[begin DATA EXCERPTS]

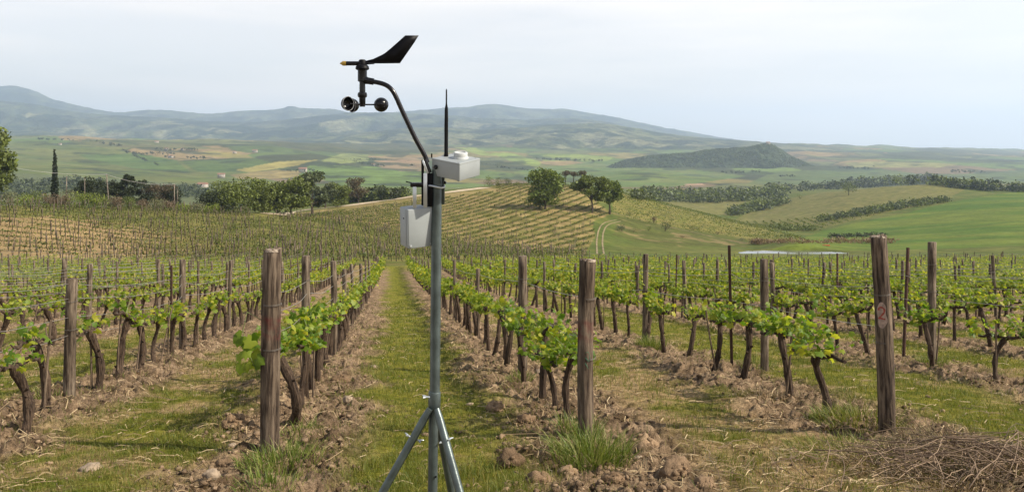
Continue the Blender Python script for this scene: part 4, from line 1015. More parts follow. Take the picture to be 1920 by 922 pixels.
def field_posts(name, label, XYZ, every, h, r):
    sel = XYZ[RNG.random(len(XYZ)) < 1 / every]; n = len(sel)
    t = np.array([(-r, 0, 0), (r, 0, 0), (0, r * 1.5, 0), (-r, 0, 1), (r, 0, 1), (0, r * 1.5, 1)]); off = np.tile(t, (n, 1)); ln = np.repeat(RNG.normal(0, .06, (n, 2)), 6, 0)
    off[:, :2] += ln * off[:, 2:3]; off[:, 2] *= np.repeat(RNG.uniform(.8, 1.1, n), 6) * h
    Fq = (np.array([(0, 1, 4, 3), (1, 2, 5, 4), (2, 0, 3, 5)])[None] + (np.arange(n) * 6)[:, None, None]).reshape(-1, 4)
    F3 = (np.array([(3, 4, 5)])[None] + (np.arange(n) * 6)[:, None, None]).reshape(-1, 3)
    tag(link(name, mesh_np(name, np.repeat(sel, 6, 0) + off, [F3, Fq], M_post)), label, 'posts', kind='stuff')
def t_left(px, py, x, y): return (px < 1100) & ~inpoly(px, py, P_RHILL) & (y < np.where(px < 400, 141 + px * .11, np.where(px < 650, 185 + 0 * px, 185 - (px - 650) * .115))) & (y > np.where(px > 650, 92 + (px - 650) * .05, 87))
XYZ, ang = field_rows((1, -.18), 3.5, .75, (86, 200), t_left)
far_vines('hillside_grapevines', 'leafy vine rows covering the low rise on the left', XYZ, ang, 13, .125, .66, M_leafhill, spread=(.55, .09, .10), seed=8)
field_posts('hillside_posts', 'tiny posts dotted over the left hillside vineyard', XYZ, 3.2, 1.75, .06)
XYZ, ang = field_rows((.30, 1), 3.1, .95, (128, 315), lambda px, py, x, y: inpoly(px, py, P_RHILL) & (y > 128) & ~((px > 940) & (py < 338)))
far_vines('hillside_grapevines', 'striped vine rows on the sunny hill behind the station', XYZ, ang, 18, .14, .42, M_leafhill, spread=(.60, .09, .11), seed=9)
field_posts('hillside_posts', 'tiny posts along the striped hill vineyard', XYZ, 9, 1.5, .05)
XYZ, ang = field_rows((.75, -1), 2.9, 1.3, (150, 340), lambda px, py, x, y: inpoly(px, py, P_RSLOPE))
far_vines('hillside_grapevines', 'vine rows on the long right slope of the hill', XYZ, ang, 7, .20, .65, M_leafhill, spread=(.65, .14, .15), trunk=False, seed=10)
XYZ, ang = field_rows((.25, 1), 4.2, 2.2, (330, 700), lambda px, py, x, y: inpoly(px, py, P_VINE2) | inpoly(px, py, P_VINE2B))
far_vines('hillside_grapevines', 'faint vine rows on the far right fields', XYZ, ang, 5, .38, .65, M_leafhill, spread=(1.0, .2, .2), trunk=False, seed=11)

# ------------------------------------------------------------------ trees and shrubs
def mleaf(name, c, v=.5, tr=.25): return mat_leaf(name, [(0, tuple(q * (1 - v) for q in c)), (.6, c), (1, tuple(q * (1 + v * 1.1) for q in c))], tr, .6, tcol=1.3)
ML = dict(oak=mleaf('oak_leaves', (0.105, 0.14, 0.02)), olive=mleaf('olive_shrub_leaves', (0.10, 0.115, 0.055)), dark=mleaf('dark_evergreen_leaves', (0.034, 0.046, 0.016)),
          brown=mleaf('brownish_leaves', (0.085, 0.065, 0.035)), red=mleaf('russet_shrub_leaves', (0.19, 0.115, 0.07)), lime=mleaf('bright_shrub_leaves', (0.13, 0.18, 0.022)),
          grey=mleaf('grey_green_leaves', (0.085, 0.105, 0.045)), cyp=mleaf('cypress_leaves', (0.022, 0.034, 0.014)), mid=mleaf('green_leaves', (0.108, 0.135, 0.025)), reed=mleaf('dry_reeds', (0.20, 0.135, 0.075)))
ML['olive'] = mleaf('olive_shrub_leaves', (0.15, 0.155, 0.075)); ML['lime'] = mleaf('bright_shrub_leaves', (0.16, 0.20, 0.025)); ML['red'] = mleaf('russet_shrub_leaves', (0.15, 0.11, 0.065))
M_trunk = mat_wood('tree_bark', (0.035, 0.027, 0.02), (0.12, 0.095, 0.07), 3)
QD = np.array([(-1, -.7, 0), (.3, -1, .3), (1, .6, 0), (-.4, 1, .25)]) * .75
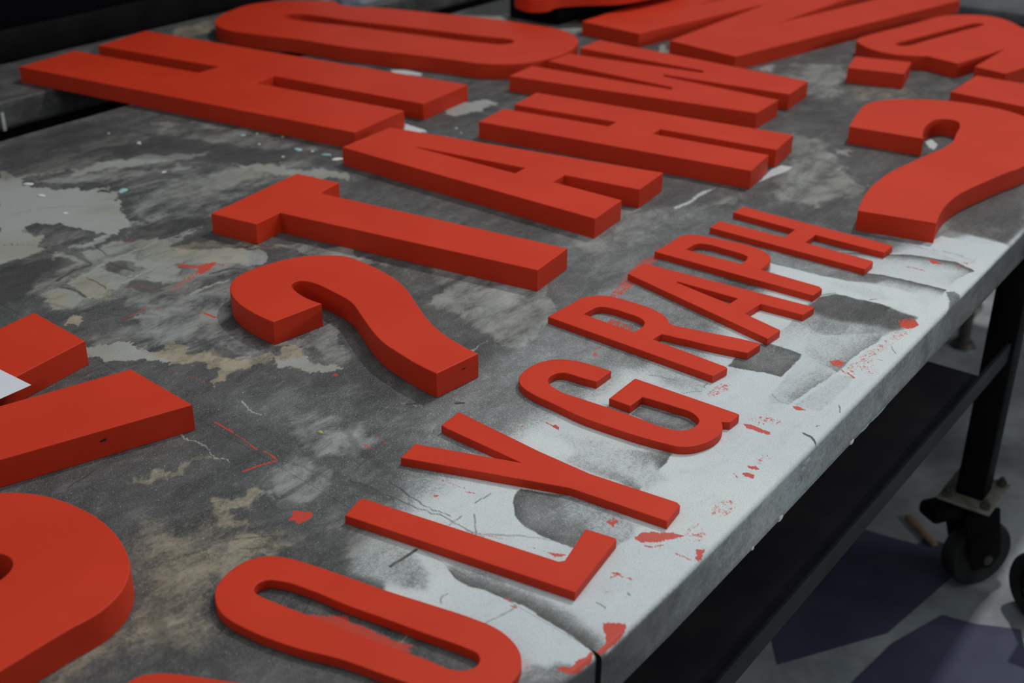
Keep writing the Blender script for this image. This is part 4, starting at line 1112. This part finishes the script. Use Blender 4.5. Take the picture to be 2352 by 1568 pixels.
# paint crumbs
def crumb(x, y, s, mat, seed, flat=0.45, ax=1.0):
    rng = np.random.RandomState(seed)
    bm = bmesh.new(); bmesh.ops.create_icosphere(bm, subdivisions=2, radius=s)
    k = rng.rand(3) * 5
    for vv in bm.verts:
        c = vv.co
        w = 1 + 0.28 * math.sin(c.x / s * 2.3 + k[0]) * math.cos(c.y / s * 2.9 + k[1]) + 0.15 * math.sin(c.z / s * 3 + k[2])
        vv.co = Vector((c.x * w * ax, c.y * w, max(c.z * flat * w, -s * flat * 0.55)))
    mn = min(vv.co.z for vv in bm.verts)
    for vv in bm.verts: vv.co.z -= mn
    o = bm_obj('paint_crumb', bm, mat, None, (x, y, TOP), 50)
    o.rotation_euler = (0, 0, rng.rand() * 3)
    return o
CR = [(1.347, 1.409, 4.2, TEAL, 1.8, 'teal paint crumb nearest the lower edge of the largest H, left of another teal one'),
      (1.354, 1.355, 4.5, TEAL, 2.2, 'long teal paint crumb beside the big white crumb at the corner of the A'),
      (1.343, 1.531, 3.8, TEAL, 1.3, 'pale teal paint crumb under the middle of the largest H'),
      (1.062, 1.476, 5.0, TEAL, 1.9, 'pale blue paint crumb on the beige smear at the left'),
      (1.351, 1.329, 5.2, CHALK, 1.5, 'big white paint crumb by the corner of the middle-sized A'),
      (1.215, 1.631, 3.8, CHALK, 1.2, 'white paint crumb in open grey area below the left part of the largest H'),
      (1.151, 1.494, 2.8, CHALK, 1.2, None), (0.959, 1.470, 2.6, CHALK, 1.3, None), (0.997, 1.607, 4.0, CHALK, 2.0, None),
      (0.980, 1.553, 3.2, CHALK, 1.8, None), (1.365, 1.521, 2.0, CHALK, 1.2, None), (1.329, 1.478, 2.0, CHALK, 1.2, None),
      (1.378, 1.475, 2.0, CHALK, 1.2, None), (1.310, 1.405, 2.0, CHALK, 1.2, None), (1.356, 1.387, 2.0, CHALK, 1.2, None),
      (1.218, 1.710, 2.0, CHALK, 1.2, None), (1.586, 1.283, 2.0, CHALK, 1.2, None), (1.571, 1.261, 1.8, CHALK, 1.2, None)]
for n, (x, y, s, m, ax, lab) in enumerate(CR):
    o = crumb(x, y, s / 1000.0, m, n + 3, 0.45, ax)
    tag(o, lab or 'tiny white paint crumb scattered on the grey bench top', 'paint crumb', 'paint crumbs' if lab else 'tiny white paint crumbs')
o = crumb(0.752, 0.784, 0.0022, mat_plain('mustard_crumb', (0.35, 0.30, 0.10), (0.48, 0.42, 0.18), 60), 44, 0.4, 1.5)
tag(o, 'tiny mustard yellow crumb on the dark bench between the left letter and the Y', 'paint crumb')

# ------------------------------------------------------------------ around the benches
def sheet(pts, z, label, mat=BLUE_SHADE_MAT):  # flat dark floor patches, standing in for bench shade as well as blue mat
    p = np.array(pts); c = p.mean(0)
    v, f = slab([p - c], 0.0012, 0.0003)
    o = mesh_obj('floor_shade_mat', v, f, mat, None, (c[0], c[1], z)); tag(o, label, 'floor sheet'); return o

SHADE_MAT1 = [(1.86, 0.595), (1.875, 0.502), (1.905, 0.502), (1.905, 0.455), (1.845, 0.42), (1.62, 0.455), (1.45, 0.56), (1.62, 0.68)]
SHADE_MAT2 = [(1.715, 0.402), (1.725, 0.352), (1.755, 0.290), (1.55, 0.20), (1.20, 0.30), (1.35, 0.47), (1.60, 0.44)]
STICK = (1.915, 0.512, 0.9)
TROL = (1.785, 0.254)
sheet(SHADE_MAT1, 0.0002, 'dark navy patch for bench shade and blue mat, flat on the floor left of the caster')
sheet(SHADE_MAT2, 0.0002, 'blue-grey patch for shade and blue mat on the floor at the bottom right')
bm = bmesh.new(); add_box(bm, -0.045, 0.045, -0.006, 0.006, 0, 0.008, 0.002)
o = bm_obj('wood_offcut', bm, WOODBIT, None, (STICK[0], STICK[1], 0.0001)); o.rotation_euler = (0, 0, STICK[2])
tag(o, 'short raw wood offcut lying on the floor beside the front caster', 'offcut')

# next trolley, only its near corner reaches the right edge of the view
tr = empty('green_trolley', (TROL[0], TROL[1], 0))
tag(tr, 'dark green trolley, one leg and caster showing at the lower right edge', 'trolley')
for dx in (0, 0.5):
    for dy in (0, -0.5):
        bm = bmesh.new(); add_box(bm, dx - 0.02, dx + 0.02, dy - 0.02, dy + 0.02, 0.165, 0.45, 0.003); bm_obj('leg', bm, GREEN, tr)
        c = caster(tr, dx, dy, 0.060, math.radians(-120), False)
bm = bmesh.new(); add_box(bm, -0.02, 0.52, -0.52, 0.02, 0.45, 0.48, 0.003); bm_obj('tray', bm, GREEN, tr)

# low dark bench beyond the far end
fb = empty('steel_cart', (0, 0, 0))
tag(fb, 'dark grey steel cart beyond the far end of the main bench, top right', 'cart')
bm = bmesh.new(); add_box(bm, 3.50, 4.8, 0.0, 2.0, 0.535, 0.565, 0.004); bm_obj('cart_top', bm, GREY_STEEL, fb)
bm = bmesh.new(); add_box(bm, 3.52, 4.78, 0.02, 1.98, 0.02, 0.534, 0.004); bm_obj('side_panel', bm, BLACK_STEEL, fb)
# short post on the floor far under the bench
ps = empty('floor_post', (2.67, 0.70, 0)); tag(ps, 'short blurred metal post on the floor far under the bench, seen left of the leg', 'post')
bm = bmesh.new(); add_cyl(bm, 0.030, 0.022, 0.012, Matrix.Translation((0, 0, 0.0061))); bm_obj('base', bm, DULL, ps)
bm = bmesh.new(); add_cyl(bm, 0.014, 0.014, 0.07, Matrix.Translation((0, 0, 0.047))); bm_obj('post', bm, DULL, ps)
bm = bmesh.new(); add_box(bm, -0.03, 0.03, -0.022, 0.022, 0.082, 0.10, 0.004); bm_obj('cap', bm, PLATE, ps)
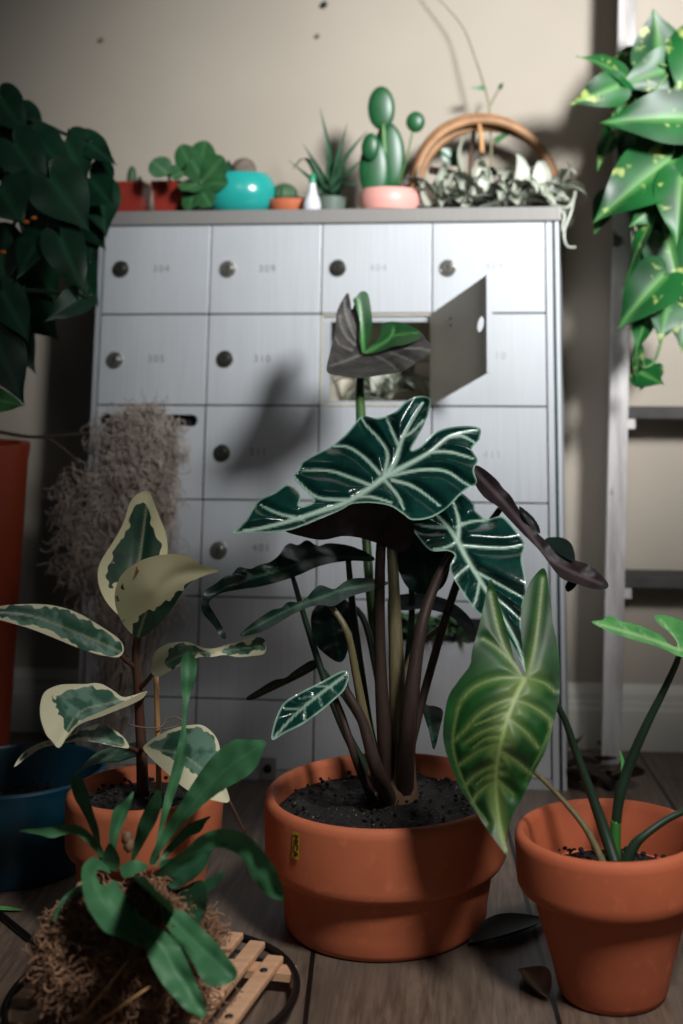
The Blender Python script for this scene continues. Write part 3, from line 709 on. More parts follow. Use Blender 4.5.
    leaf('leaf', root, M['aloc_black'], [(388, 598), (417, 593), (440, 597), (455, 604), (470, 618), (476, 634), (466, 633), (452, 617), (426, 609), (400, 610)], [(388, 598, 1.30), (430, 600, 1.31), (474, 632, 1.27), (426, 609, 1.29)], [((1.4, .9, .5), (392, 602), (430, 602), (472, 628))], 2.5, .003, label='dark narrow leaf arching right behind the stalks')
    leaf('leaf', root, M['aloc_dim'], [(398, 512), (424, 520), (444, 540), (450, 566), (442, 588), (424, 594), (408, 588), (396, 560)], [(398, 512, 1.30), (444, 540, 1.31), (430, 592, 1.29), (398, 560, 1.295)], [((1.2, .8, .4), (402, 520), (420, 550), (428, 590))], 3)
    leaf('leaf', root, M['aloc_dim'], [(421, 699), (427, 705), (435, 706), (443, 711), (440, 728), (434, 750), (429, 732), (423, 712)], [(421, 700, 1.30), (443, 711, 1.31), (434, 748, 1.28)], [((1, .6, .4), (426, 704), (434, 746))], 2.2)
    # stalks
    d0 = 1.25
    stem('stalk', root, M['stem_dark'], [(390, 798, d0), (384, 730, d0), (380, 650, 1.25), (380, 570, 1.24), (385, 478, 1.222)], (9, 7, 5.5, 5, 4))
    stem('stalk', root, M['stem_olive'], [(402, 798, d0+.01), (399, 730, 1.265), (396, 650, 1.27), (394, 590, 1.275), (391, 530, 1.28)], (10, 9, 7, 5.5, 5))
    stem('stalk', root, M['stem_dark'], [(404, 798, d0-.01), (409, 720, 1.23), (419, 640, 1.235), (432, 592, 1.245), (451, 553, 1.252), (458, 541, 1.25)], (9, 8, 6, 5, 4.5, 3))
    stem('stalk', root, M['stem_olive'], [(398, 795, 1.27), (400, 700, 1.28), (412, 655, 1.29), (428, 637, 1.295), (449, 621, 1.30)], (4, 3.5, 3, 2.8, 2.2))
    stem('stalk', root, M['stem_olive'], [(384, 796, 1.24), (368, 735, 1.22), (357, 680, 1.21), (347, 632, 1.205), (328, 602, 1.212)], (6, 5, 4, 3.4, 2.4))
    stem('stalk', root, M['stem_dkgreen'], [(388, 796, 1.27), (372, 740, 1.28), (362, 680, 1.285), (353, 610, 1.29), (348, 556, 1.285)], (5, 4, 4, 3.4, 2.6))
    stem('stalk', root, M['stem_dkgreen'], [(382, 798, 1.255), (352, 745, 1.26), (330, 695, 1.265), (309, 632, 1.27), (292, 574, 1.268)], (5, 4.5, 3.6, 3, 2.2))
    stem('stalk', root, M['stem_dark'], [(388, 800, 1.22), (376, 768, 1.205), (362, 720, 1.20), (346, 690, 1.20), (346, 676, 1.20)], (8, 7, 5, 4, 2.5))
    stem('stalk', root, M['stem_dark'], [(372, 802, 1.225), (356, 760, 1.21), (342, 716, 1.21), (332, 692, 1.21)], (4.5, 4, 3.5, 3))
    stem('stalk', root, M['stem_green'], [(394, 796, 1.28), (382, 700, 1.30), (371, 600, 1.33), (364, 500, 1.37), (361, 420, 1.40), (360, 385, 1.415), (363, 354, 1.428)], (6, 5, 4.5, 4.5, 5, 4.2, 3.4))
    stem('stalk', root, M['stem_dark'], [(400, 796, 1.27), (425, 690, 1.29), (462, 570, 1.30), (500, 509, 1.285)], (5, 4, 4, 3))
    stem('stalk', root, M['stem_dkgreen'], [(402, 795, 1.28), (414, 740, 1.29), (421, 715, 1.30), (426, 704, 1.302)], (2.5, 2, 1.6, 1.2))
    stem('stalk', root, M['stem_dkgreen'], [(392, 796, 1.28), (360, 720, 1.30), (325, 672, 1.302), (314, 662, 1.302)], (4, 3, 2, 1.6))
    stem('stalk', root, M['stem_dark'], [(398, 796, 1.28), (394, 700, 1.30), (391, 620, 1.305), (390, 600, 1.302)], (4, 3.4, 3, 2.4))
    stem('stalk', root, M['stem_dkgreen'], [(396, 796, 1.28), (378, 680, 1.30), (362, 616, 1.308), (335, 602, 1.31)], (4, 3.4, 3, 2.2))
    stem('stalk', root, M['stem_dkgreen'], [(398, 796, 1.28), (406, 680, 1.30), (412, 600, 1.30), (404, 522, 1.302)], (4, 3.4, 3, 2.2))
    g = G(); c = at(401, 803, 1.268)
    g.tube([c-UP*.01, c+UP*.004, c+UP*.02+Vector((-.001, 0, 0)), c+UP*.045, c+UP*.07], [.0165, .0175, .015, .0125, .009], 14); g.obj('base_sheath', M['sheath'], root)
    c = at(377, 802, 1.264); g = G(); g.tube([c-UP*.008, c+UP*.012, c+UP*.035+Vector((-.004, 0, 0)), c+UP*.05+Vector((-.007, 0, 0))], [.010, .0095, .007, .004], 12); g.obj('base_sheath', M['sheath'], root)
alocasia()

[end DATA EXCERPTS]

EXERCISE TASK
Quote the lines that begin at the line containing "The Blender Python script for this scene continues." and end at the line containing "(428, 590))], 3)", keeping both of those lines.

SOLUTION
The Blender Python script for this scene continues. Write part 3, from line 709 on. More parts follow. Use Blender 4.5.
    leaf('leaf', root, M['aloc_black'], [(388, 598), (417, 593), (440, 597), (455, 604), (470, 618), (476, 634), (466, 633), (452, 617), (426, 609), (400, 610)], [(388, 598, 1.30), (430, 600, 1.31), (474, 632, 1.27), (426, 609, 1.29)], [((1.4, .9, .5), (392, 602), (430, 602), (472, 628))], 2.5, .003, label='dark narrow leaf arching right behind the stalks')
    leaf('leaf', root, M['aloc_dim'], [(398, 512), (424, 520), (444, 540), (450, 566), (442, 588), (424, 594), (408, 588), (396, 560)], [(398, 512, 1.30), (444, 540, 1.31), (430, 592, 1.29), (398, 560, 1.295)], [((1.2, .8, .4), (402, 520), (420, 550), (428, 590))], 3)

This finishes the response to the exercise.